Legal work is being broken down into pieces for efficiency. Even the largest deals and bet-the-company lawsuits can be divided into tasks, not all of which need to be performed by lawyers, he said.

The second trend is liberalization. Other countries have allowed non-lawyers to invest and own legal businesses. However, the American Bar Association has so far declined to endorse passive equity investment in law firms and the public trading of shares in law firms.

Susskind sees alternative business structures – as long as they are regulated – as a way to increase access to justice.

“I believe we should survive and thrive as lawyers because we can add value with our knowledge and expertise in a way no one else can, rather than regulating others out,” he said. By not embracing this change, the U.S. is at a competitive disadvantage, he said.

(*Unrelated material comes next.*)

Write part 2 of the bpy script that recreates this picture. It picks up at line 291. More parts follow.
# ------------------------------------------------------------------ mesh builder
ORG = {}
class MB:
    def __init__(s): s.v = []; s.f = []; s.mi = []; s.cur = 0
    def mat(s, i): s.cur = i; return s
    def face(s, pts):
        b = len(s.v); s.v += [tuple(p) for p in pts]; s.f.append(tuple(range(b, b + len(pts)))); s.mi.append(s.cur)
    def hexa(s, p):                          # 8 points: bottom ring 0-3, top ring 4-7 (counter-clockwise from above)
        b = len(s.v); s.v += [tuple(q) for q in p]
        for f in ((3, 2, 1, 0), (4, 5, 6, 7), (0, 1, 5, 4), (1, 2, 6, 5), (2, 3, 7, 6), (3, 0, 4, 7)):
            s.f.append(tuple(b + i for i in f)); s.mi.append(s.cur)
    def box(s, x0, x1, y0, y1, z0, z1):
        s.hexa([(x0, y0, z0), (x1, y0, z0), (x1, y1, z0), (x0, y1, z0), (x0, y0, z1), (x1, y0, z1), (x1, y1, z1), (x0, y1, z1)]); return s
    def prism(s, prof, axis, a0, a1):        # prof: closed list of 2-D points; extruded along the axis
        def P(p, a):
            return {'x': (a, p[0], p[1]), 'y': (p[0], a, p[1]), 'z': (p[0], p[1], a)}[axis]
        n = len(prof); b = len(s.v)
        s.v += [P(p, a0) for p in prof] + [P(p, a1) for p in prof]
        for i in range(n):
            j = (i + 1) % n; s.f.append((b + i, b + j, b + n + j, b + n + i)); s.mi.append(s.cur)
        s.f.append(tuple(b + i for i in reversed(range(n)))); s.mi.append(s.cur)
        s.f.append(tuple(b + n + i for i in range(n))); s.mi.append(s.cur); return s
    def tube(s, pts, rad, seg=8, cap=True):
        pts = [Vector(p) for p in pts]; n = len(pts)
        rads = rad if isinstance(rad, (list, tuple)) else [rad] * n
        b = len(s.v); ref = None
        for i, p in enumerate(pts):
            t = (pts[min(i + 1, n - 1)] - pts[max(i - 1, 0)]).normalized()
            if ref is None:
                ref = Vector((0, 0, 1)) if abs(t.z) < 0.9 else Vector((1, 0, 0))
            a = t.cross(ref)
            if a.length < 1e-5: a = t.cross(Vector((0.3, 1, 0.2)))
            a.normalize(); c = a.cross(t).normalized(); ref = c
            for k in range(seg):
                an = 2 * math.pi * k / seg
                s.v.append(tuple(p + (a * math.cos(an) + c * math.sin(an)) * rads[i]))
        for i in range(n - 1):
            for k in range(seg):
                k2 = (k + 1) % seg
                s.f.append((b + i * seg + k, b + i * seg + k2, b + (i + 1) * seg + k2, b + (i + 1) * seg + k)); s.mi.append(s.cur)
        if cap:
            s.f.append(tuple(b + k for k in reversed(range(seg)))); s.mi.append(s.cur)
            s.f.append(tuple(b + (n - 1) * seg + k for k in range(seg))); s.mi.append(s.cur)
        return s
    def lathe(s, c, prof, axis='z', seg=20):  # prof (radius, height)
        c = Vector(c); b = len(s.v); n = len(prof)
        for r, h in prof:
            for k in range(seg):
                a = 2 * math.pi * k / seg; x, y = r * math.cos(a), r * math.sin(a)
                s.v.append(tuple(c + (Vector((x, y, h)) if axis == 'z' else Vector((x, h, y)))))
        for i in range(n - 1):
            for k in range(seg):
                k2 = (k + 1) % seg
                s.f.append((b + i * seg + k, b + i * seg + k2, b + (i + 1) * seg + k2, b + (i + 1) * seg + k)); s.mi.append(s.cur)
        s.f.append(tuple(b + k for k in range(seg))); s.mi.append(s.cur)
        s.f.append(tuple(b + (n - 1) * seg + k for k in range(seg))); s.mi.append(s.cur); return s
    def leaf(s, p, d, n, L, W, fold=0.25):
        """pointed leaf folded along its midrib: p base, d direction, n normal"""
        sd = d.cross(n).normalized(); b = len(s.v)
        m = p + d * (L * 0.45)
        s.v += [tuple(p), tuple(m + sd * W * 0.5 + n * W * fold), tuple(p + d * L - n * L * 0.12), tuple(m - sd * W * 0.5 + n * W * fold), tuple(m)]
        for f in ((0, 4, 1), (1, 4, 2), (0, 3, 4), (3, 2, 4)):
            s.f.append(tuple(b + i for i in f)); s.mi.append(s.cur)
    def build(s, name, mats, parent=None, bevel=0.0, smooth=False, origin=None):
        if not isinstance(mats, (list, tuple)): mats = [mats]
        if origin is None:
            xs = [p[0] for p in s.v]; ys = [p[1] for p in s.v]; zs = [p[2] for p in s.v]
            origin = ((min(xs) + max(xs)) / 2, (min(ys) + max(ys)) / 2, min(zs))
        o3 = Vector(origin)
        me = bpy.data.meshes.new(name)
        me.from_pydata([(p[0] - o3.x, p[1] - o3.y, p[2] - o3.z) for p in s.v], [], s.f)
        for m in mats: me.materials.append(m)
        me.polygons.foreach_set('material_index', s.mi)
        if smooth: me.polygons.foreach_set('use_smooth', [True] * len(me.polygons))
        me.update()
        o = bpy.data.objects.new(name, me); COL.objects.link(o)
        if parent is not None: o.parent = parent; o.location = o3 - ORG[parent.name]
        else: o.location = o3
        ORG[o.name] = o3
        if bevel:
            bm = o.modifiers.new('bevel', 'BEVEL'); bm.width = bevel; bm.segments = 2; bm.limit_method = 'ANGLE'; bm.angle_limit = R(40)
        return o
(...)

The third disrupter is technology. Susskind, who in 1996 predicted that email would be the primary method of communicating with clients, said technological advances are moving at a remarkable rate.

If computer processing power continues to increase at its current pace, by 2020 a desktop computer will have the same processing power as the human brain, he said. One day, it will be faster than all of humanity combined. In 10 to 20 years, that technology could be used in the law.

“We have to keep an open mind,” he said.

This disruptive technology is challenging for lawyers, he said, but ultimately good for consumers.

New jobs for lawyers such as legal project managers and legal risk managers will emerge.

Several of the trustees asked about the role these changes will play in public protection.

Susskind urged them to move away from the assumption that non-attorneys or the use of technology itself poses a danger to the public. The better approach is to identify the risks to consumers and regulate those.

“I’m not saying it should be a free-for-all. I believe you have a vital role in shaping the legal profession,” he told the trustees. “The best way to predict the future is to invent it.”